Minolta'a next lens mount is called the SRX mount which was started with the famous Minolta XK, XM, and X-1 cameras.  This added several nice, but largely cosmetic, features, such as the ability to display the selected f-stop in the viewfinder (yellow arrow).

Since Chinese cameras never used this, and other, SRX features, only some Chinese lenses have only some of these features -- if they happen to have been made on a Minolta production line.  

The next Minolta lens mount is the SRD style.  It made its appearance with the XD-11 camera, and provided both shutter-preferred and programmed automatic exposure with the help of an additional tab (pink arrow).

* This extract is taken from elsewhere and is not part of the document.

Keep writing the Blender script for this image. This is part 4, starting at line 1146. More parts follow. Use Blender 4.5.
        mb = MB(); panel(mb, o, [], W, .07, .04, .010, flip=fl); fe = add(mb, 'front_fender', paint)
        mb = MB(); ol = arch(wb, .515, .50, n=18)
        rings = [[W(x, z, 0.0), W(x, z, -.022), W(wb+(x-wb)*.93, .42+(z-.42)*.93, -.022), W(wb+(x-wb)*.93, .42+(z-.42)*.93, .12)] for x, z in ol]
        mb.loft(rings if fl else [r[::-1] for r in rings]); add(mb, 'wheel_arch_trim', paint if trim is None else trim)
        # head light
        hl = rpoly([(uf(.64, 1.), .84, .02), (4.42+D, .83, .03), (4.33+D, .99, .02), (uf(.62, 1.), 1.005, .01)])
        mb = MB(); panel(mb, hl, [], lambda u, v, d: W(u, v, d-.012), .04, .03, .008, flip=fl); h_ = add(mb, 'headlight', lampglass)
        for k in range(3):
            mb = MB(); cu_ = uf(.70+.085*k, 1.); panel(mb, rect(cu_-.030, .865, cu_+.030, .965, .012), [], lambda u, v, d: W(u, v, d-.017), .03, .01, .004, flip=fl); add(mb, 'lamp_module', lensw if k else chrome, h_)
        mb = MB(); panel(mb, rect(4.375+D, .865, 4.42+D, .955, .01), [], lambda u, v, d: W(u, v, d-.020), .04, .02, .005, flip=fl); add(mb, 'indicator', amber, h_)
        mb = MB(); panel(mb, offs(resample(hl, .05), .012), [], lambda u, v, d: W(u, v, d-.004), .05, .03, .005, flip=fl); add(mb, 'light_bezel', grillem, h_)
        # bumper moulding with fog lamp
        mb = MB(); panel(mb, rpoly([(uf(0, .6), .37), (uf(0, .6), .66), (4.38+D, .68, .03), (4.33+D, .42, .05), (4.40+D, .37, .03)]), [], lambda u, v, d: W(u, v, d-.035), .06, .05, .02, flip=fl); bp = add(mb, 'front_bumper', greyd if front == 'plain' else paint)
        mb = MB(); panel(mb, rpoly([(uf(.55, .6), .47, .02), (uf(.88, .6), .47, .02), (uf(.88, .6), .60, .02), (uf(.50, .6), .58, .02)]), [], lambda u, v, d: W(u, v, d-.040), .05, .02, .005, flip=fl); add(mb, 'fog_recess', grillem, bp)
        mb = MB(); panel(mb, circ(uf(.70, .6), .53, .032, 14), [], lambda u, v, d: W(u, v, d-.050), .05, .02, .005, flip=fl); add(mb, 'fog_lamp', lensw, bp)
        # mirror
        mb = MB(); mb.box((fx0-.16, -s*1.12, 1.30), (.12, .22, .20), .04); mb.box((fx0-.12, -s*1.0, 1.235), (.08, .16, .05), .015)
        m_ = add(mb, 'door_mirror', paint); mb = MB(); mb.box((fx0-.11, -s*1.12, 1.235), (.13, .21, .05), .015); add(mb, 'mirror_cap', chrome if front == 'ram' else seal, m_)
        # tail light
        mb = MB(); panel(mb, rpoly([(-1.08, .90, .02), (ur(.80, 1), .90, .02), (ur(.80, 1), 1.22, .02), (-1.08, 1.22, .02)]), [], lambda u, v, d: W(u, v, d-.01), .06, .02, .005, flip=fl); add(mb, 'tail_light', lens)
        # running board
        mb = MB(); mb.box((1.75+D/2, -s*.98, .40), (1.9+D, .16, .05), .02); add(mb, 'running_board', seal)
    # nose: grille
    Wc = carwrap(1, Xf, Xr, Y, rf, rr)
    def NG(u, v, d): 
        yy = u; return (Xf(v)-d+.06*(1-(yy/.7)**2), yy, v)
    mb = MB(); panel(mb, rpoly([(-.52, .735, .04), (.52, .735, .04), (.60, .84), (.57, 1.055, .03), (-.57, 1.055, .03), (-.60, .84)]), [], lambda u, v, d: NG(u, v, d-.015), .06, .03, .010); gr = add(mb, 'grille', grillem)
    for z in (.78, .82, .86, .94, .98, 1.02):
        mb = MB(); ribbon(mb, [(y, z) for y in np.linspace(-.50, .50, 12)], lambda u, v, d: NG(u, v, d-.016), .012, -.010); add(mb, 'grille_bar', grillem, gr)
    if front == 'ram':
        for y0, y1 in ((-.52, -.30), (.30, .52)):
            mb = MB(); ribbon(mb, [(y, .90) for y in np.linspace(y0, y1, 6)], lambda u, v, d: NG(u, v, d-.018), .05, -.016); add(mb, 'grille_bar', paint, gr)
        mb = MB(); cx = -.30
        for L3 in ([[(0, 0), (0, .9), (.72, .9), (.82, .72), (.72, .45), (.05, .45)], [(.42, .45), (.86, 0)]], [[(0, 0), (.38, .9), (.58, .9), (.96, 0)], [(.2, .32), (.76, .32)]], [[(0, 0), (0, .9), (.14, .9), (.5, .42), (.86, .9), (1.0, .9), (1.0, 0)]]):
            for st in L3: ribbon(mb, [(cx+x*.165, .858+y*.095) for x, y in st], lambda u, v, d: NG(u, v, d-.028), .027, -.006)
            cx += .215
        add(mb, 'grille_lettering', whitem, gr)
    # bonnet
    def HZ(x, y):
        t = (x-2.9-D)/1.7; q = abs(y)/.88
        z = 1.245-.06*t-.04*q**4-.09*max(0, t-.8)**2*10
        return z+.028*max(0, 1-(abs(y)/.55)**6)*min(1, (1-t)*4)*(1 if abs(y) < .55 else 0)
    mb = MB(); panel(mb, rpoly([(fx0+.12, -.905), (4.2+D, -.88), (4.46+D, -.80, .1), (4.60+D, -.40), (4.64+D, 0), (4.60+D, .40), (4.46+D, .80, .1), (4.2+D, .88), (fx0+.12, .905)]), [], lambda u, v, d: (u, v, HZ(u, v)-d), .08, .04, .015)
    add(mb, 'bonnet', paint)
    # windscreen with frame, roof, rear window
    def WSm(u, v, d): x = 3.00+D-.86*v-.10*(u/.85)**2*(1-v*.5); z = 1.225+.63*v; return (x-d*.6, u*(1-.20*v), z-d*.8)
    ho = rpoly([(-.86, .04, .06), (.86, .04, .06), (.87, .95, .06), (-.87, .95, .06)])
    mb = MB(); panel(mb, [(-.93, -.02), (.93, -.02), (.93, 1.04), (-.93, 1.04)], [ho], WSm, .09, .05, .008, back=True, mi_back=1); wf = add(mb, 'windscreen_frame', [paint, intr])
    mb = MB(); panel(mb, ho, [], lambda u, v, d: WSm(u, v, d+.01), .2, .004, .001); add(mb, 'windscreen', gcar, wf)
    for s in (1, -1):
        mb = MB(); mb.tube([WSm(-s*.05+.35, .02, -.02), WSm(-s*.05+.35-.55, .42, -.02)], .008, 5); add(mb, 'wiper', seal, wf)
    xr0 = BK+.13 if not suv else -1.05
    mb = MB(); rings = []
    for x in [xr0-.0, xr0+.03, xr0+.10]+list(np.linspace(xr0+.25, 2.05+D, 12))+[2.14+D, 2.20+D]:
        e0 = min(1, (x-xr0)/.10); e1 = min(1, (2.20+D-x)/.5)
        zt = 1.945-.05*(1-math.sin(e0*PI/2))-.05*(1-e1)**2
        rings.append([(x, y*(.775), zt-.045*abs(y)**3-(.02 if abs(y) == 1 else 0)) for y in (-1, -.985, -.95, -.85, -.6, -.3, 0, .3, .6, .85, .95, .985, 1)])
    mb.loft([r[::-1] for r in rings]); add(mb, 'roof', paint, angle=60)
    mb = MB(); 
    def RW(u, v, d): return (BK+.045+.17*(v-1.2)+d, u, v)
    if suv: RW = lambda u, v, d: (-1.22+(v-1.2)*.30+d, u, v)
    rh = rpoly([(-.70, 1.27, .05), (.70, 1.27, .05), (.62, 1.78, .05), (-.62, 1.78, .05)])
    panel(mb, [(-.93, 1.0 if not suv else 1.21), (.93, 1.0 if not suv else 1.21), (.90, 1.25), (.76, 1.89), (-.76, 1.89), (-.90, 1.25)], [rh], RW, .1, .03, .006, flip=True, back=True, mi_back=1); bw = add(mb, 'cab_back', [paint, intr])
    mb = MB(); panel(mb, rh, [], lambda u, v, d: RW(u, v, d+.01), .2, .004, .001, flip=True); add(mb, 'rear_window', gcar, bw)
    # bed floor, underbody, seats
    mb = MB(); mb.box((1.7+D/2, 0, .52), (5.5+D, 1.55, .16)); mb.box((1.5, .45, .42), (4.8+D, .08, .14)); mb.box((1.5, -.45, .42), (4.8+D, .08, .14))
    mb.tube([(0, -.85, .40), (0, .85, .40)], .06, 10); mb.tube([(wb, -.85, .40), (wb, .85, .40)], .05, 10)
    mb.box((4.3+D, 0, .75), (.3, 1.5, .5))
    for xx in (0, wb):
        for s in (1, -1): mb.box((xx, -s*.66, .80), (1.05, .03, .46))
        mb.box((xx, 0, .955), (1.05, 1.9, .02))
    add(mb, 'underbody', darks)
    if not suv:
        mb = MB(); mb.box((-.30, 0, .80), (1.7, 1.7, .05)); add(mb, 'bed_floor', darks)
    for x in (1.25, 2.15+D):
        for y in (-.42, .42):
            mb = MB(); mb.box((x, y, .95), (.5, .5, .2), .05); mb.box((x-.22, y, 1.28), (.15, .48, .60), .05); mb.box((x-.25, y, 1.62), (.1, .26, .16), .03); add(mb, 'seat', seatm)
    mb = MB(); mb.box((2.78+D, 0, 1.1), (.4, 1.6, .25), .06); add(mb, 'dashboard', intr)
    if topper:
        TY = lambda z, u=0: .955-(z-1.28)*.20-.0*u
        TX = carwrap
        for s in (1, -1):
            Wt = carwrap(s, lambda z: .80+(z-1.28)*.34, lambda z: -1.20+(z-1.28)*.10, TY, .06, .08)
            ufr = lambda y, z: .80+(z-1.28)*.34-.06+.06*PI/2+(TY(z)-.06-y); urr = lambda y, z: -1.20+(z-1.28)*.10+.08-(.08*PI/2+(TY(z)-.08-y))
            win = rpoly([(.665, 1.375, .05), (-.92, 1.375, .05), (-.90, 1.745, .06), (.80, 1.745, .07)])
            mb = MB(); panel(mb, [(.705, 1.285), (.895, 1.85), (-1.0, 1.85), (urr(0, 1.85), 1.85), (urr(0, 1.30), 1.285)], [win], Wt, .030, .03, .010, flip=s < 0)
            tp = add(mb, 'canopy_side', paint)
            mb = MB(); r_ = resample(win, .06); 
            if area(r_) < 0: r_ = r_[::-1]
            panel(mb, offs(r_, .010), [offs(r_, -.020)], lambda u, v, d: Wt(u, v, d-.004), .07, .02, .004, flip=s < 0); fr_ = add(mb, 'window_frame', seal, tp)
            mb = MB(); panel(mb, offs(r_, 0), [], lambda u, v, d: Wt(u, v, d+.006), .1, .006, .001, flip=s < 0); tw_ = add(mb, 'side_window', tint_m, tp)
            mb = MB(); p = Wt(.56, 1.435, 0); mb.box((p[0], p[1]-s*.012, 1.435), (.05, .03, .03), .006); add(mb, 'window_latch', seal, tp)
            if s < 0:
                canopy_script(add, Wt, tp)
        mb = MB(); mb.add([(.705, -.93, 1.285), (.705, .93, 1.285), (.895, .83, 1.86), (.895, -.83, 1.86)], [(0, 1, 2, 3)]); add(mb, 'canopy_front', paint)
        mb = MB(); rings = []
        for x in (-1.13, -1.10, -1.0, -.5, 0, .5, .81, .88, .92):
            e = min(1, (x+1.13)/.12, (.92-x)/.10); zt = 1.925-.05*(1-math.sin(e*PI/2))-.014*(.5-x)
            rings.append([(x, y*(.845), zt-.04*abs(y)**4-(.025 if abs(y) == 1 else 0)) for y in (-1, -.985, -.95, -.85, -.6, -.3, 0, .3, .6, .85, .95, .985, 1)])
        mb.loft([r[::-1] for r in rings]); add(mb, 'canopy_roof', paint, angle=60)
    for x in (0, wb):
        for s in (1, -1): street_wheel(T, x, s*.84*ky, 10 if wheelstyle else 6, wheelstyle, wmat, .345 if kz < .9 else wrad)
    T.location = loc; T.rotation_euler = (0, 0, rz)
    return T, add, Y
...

Since Chinese cameras never used these automatic exposure features, Chinese lenses only have this feature -- tab -- if they were made on a Minolta production line, or if they were made to sell to users of Minolta cameras that had this feature.  That may seem odd, since Minolta only made three cameras that used this feature, but some Chinese SLR lenses were even made that included the later Minolta green "locking f-stop tab".  

So be aware that not all Minolta lenses will fit on all Chinese/Minolta cameras, and not all Chinese/Minolta lenses will fit on all Minolta cameras.  They might look like they should fit but the small changes made to camera and lens mounts can make them incompatible.  If you need to use force when trying to attach a lens, STOP!  You might be able to get the lens on the camera, but you will probably need a pipe wrench to get it off!   If you try to put on a lens and you feel more than normal resistance, it's best not to force it!  Doing so probably won't hurt the lens or the camera, but it just might make them an inseparable pair for life!